Race-winner, Lewis Hamilton says his "heart nearly stopped" during the final moments of the British Grand Prix.
The Briton was seemingly cruising to victory having led from the moment the lights went out to signal the start. However, in a nail biting finale, no sooner had Carlos Sainz suffered a puncture to his front-left as his Pirellis gave up after 39 laps, than Mercedes teammate, Valtteri Bottas suffered a similar fate.
While the Briton enjoyed a lead of over 30s to Max Verstappen, who had now inherited second from Bottas, the Dutchman had pitted for fresh rubber and was now hunting him down.
And at that point Hamilton also suffered a puncture.
The gap visibly closing, somehow Hamilton, now essentially running on three wheels somehow got to the flag just 5.856s ahead of the Dutchman.
"Up until that last lap everything was relatively smooth sailing," said the Britain at race end. "They tyres felt great. Valtteri was really pushing incredibly hard. I was doing some management of that tyre; he looked like he wasn't doing any.
"When I heard that his tyre went I was just looking at mine and everything seemed fine and the car was turning no problem," he continued, "so I was thinking "maybe it's OK".
"Anyways, those last few laps I started to back off and then just down the straight it just deflated. I just noticed the shape just shift a little bit. And that was definitely a heart-in-the-mouth kind of feeling because I wasn't quite sure if it had gone down until I hit the brakes and you could see that the tyre was falling off the rim.
"And then just driving it, trying to keep the speed up, because sometimes it will come off and break the wing and all these different things and oh, my God, I was just praying to try to get it round and not be too slow.
"I nearly didn't get it round the last two corners. But thank God we did. I owe it to the team. I think ultimately maybe we should have stopped towards the end when we saw the delaminations," he admitted.
Asked how he maintained his cool in the circumstances, he said: "You'd be really surprised, well you may or not be surprised, but I was really chilled for some reason at the end...
"Bonno was giving me the information about the gap, I think it was thirty seconds at one stage, and it was coming down quite quickly, and in my mind I was thinking "how far is it to the end of the lap". But the car seemed to turn OK through Maggotts and Becketts thankfully.
"I got to 15 and that's where it really was a bit of a struggle and I could hear the gap coming down from 19 to 10 and I remember giving it full gas from 15 to 16 and the thing wasn't stopping, so I got to the corner with a lot of understeer and then I heard him go, nine, eight, seven and I was like "just get back on the power and try to get the thing to turn".
"I've definitely never experience anything like that on a last lap and my heart definitely probably nearly stopped. I think that's probably how cool it was because my heart nearly stopped."
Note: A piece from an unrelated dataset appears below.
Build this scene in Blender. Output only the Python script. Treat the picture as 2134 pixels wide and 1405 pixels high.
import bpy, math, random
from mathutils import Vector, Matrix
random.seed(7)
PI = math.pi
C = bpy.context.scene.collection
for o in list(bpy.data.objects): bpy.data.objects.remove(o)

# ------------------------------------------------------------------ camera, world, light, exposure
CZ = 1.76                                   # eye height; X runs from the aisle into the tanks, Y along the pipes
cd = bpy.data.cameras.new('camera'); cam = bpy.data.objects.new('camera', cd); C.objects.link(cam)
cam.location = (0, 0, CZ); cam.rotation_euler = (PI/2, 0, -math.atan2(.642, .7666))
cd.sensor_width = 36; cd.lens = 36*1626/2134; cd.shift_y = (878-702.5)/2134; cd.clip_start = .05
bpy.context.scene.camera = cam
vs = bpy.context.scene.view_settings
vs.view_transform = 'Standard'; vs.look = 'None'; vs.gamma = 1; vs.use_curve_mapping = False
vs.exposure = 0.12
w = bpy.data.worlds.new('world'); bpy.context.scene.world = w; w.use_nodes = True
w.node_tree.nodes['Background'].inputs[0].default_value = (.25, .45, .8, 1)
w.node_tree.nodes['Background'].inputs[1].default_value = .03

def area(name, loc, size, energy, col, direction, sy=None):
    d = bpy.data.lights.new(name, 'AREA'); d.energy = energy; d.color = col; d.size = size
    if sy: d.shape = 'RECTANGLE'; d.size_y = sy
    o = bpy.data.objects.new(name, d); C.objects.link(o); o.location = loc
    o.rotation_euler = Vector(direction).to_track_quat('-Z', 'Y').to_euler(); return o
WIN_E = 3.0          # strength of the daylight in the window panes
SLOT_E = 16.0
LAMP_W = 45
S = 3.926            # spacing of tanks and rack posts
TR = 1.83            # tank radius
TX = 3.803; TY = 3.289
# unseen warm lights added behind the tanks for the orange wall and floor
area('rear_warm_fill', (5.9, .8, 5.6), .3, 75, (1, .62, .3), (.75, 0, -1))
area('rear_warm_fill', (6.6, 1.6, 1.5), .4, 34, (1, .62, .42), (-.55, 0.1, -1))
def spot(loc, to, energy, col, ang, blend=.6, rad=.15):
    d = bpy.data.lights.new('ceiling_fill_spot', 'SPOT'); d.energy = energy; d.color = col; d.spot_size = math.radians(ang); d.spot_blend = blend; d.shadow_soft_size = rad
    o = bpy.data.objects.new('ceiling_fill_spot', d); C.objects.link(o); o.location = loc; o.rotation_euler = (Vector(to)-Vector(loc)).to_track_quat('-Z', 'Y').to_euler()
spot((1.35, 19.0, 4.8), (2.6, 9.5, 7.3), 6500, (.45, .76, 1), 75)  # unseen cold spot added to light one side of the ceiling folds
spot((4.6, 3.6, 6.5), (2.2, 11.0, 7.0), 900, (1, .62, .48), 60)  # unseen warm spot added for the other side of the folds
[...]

Team boss, Toto Wolff subsequently admitted that in the wake of Bottas' failure, and with that 30s advantage over Verstappen after his stop, the team had considered pitting Hamilton just moments before his puncture.
"It was exactly the discussion we had with the pit wall," said the Austrian, "are we pitting or not. We had the gap, enough gap to Max, but it was only one lap to go so the decision that was taken was not to pit.
"Everything looked fine at the stage," he continued, "we saw Lewis' tyre was in a better state than Valtteri's and it still looked a little bit random and then obviously everything unfolded, the picture of Sainz on the screen and then a few moments later we saw Lewis with the puncture.
"In hindsight, afterwards, probably a pit stop would have been better," he admitted, "but at the end we don't know the root cause of the failure. It could also have been debris.
"A newer tyre would have had more integrity and rubber and probably protected better against debris, so we will learn from that and probably pit if the tyres are in a bad condition."
While almost all the drivers were complaining about their tyres, it was only Mercedes that witnessed both its drivers suffers the same fate, suggesting the W11 is harder on its tyres than it rivals, however Wolff cites the fact that his two drivers were pushing to the limit.
"Valtteri was complaining about heavy vibration that almost went to a point that his vision was heavily impacted," said Wolff. "Certainly they were pushing each other, maybe a little bit beyond what we would have wanted as a team, but I guess you need to let them race.
"We warned them the tyres needed to make it to the end, they were both aware that they could lose P1 or P2 with a failure, and they're very experienced, so it's down to their decision once they got all the input from us.
"I don't want to interfere," he insisted. "We can't say to Valtteri 'back off and let's cruise home' and we didn't do that."